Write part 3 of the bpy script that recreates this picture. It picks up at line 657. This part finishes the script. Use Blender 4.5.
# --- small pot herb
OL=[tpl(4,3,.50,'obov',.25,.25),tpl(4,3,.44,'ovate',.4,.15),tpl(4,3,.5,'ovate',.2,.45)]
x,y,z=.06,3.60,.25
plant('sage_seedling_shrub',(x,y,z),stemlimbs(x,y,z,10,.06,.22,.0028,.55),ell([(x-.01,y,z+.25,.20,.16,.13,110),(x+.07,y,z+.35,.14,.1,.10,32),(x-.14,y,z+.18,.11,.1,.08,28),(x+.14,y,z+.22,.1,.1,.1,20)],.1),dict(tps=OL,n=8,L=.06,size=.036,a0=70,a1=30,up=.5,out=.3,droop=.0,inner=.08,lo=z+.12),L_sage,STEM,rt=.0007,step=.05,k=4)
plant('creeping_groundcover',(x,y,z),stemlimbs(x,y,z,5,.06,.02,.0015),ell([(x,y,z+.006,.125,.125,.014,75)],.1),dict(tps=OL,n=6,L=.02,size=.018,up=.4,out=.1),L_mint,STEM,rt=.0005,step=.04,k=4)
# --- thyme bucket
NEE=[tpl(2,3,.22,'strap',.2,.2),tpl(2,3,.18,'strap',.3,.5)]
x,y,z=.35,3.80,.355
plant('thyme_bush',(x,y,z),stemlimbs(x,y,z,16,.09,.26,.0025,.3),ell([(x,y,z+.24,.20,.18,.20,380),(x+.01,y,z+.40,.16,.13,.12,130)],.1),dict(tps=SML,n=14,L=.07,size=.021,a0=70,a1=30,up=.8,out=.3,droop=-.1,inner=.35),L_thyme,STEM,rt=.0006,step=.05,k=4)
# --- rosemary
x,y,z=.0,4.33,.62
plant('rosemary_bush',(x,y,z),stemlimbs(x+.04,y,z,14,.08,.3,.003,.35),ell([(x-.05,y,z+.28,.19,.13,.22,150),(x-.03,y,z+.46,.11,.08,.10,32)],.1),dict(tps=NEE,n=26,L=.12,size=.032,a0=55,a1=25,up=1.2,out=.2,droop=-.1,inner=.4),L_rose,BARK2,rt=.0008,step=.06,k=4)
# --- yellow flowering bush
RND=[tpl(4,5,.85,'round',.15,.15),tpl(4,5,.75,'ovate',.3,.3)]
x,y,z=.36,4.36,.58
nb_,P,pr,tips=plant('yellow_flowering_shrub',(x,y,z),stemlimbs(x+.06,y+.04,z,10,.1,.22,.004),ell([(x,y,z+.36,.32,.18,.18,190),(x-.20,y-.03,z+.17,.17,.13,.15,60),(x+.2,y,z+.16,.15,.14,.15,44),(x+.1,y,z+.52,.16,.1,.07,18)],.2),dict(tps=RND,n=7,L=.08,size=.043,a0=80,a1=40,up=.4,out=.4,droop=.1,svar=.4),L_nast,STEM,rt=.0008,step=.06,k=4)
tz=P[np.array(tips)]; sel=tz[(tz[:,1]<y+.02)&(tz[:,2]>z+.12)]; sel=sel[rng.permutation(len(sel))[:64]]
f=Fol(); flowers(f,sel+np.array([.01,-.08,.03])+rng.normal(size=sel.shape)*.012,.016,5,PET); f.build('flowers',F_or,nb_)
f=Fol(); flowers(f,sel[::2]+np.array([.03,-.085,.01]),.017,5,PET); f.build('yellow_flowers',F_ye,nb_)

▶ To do
Reproduce the complete set of lines precisely as supplied.

▶ Output for this task
Write part 3 of the bpy script that recreates this picture. It picks up at line 657. This part finishes the script. Use Blender 4.5.
# --- small pot herb
OL=[tpl(4,3,.50,'obov',.25,.25),tpl(4,3,.44,'ovate',.4,.15),tpl(4,3,.5,'ovate',.2,.45)]
x,y,z=.06,3.60,.25
plant('sage_seedling_shrub',(x,y,z),stemlimbs(x,y,z,10,.06,.22,.0028,.55),ell([(x-.01,y,z+.25,.20,.16,.13,110),(x+.07,y,z+.35,.14,.1,.10,32),(x-.14,y,z+.18,.11,.1,.08,28),(x+.14,y,z+.22,.1,.1,.1,20)],.1),dict(tps=OL,n=8,L=.06,size=.036,a0=70,a1=30,up=.5,out=.3,droop=.0,inner=.08,lo=z+.12),L_sage,STEM,rt=.0007,step=.05,k=4)
plant('creeping_groundcover',(x,y,z),stemlimbs(x,y,z,5,.06,.02,.0015),ell([(x,y,z+.006,.125,.125,.014,75)],.1),dict(tps=OL,n=6,L=.02,size=.018,up=.4,out=.1),L_mint,STEM,rt=.0005,step=.04,k=4)
# --- thyme bucket
NEE=[tpl(2,3,.22,'strap',.2,.2),tpl(2,3,.18,'strap',.3,.5)]
x,y,z=.35,3.80,.355
plant('thyme_bush',(x,y,z),stemlimbs(x,y,z,16,.09,.26,.0025,.3),ell([(x,y,z+.24,.20,.18,.20,380),(x+.01,y,z+.40,.16,.13,.12,130)],.1),dict(tps=SML,n=14,L=.07,size=.021,a0=70,a1=30,up=.8,out=.3,droop=-.1,inner=.35),L_thyme,STEM,rt=.0006,step=.05,k=4)
# --- rosemary
x,y,z=.0,4.33,.62
plant('rosemary_bush',(x,y,z),stemlimbs(x+.04,y,z,14,.08,.3,.003,.35),ell([(x-.05,y,z+.28,.19,.13,.22,150),(x-.03,y,z+.46,.11,.08,.10,32)],.1),dict(tps=NEE,n=26,L=.12,size=.032,a0=55,a1=25,up=1.2,out=.2,droop=-.1,inner=.4),L_rose,BARK2,rt=.0008,step=.06,k=4)
# --- yellow flowering bush
RND=[tpl(4,5,.85,'round',.15,.15),tpl(4,5,.75,'ovate',.3,.3)]
x,y,z=.36,4.36,.58
nb_,P,pr,tips=plant('yellow_flowering_shrub',(x,y,z),stemlimbs(x+.06,y+.04,z,10,.1,.22,.004),ell([(x,y,z+.36,.32,.18,.18,190),(x-.20,y-.03,z+.17,.17,.13,.15,60),(x+.2,y,z+.16,.15,.14,.15,44),(x+.1,y,z+.52,.16,.1,.07,18)],.2),dict(tps=RND,n=7,L=.08,size=.043,a0=80,a1=40,up=.4,out=.4,droop=.1,svar=.4),L_nast,STEM,rt=.0008,step=.06,k=4)
tz=P[np.array(tips)]; sel=tz[(tz[:,1]<y+.02)&(tz[:,2]>z+.12)]; sel=sel[rng.permutation(len(sel))[:64]]
f=Fol(); flowers(f,sel+np.array([.01,-.08,.03])+rng.normal(size=sel.shape)*.012,.016,5,PET); f.build('flowers',F_or,nb_)
f=Fol(); flowers(f,sel[::2]+np.array([.03,-.085,.01]),.017,5,PET); f.build('yellow_flowers',F_ye,nb_)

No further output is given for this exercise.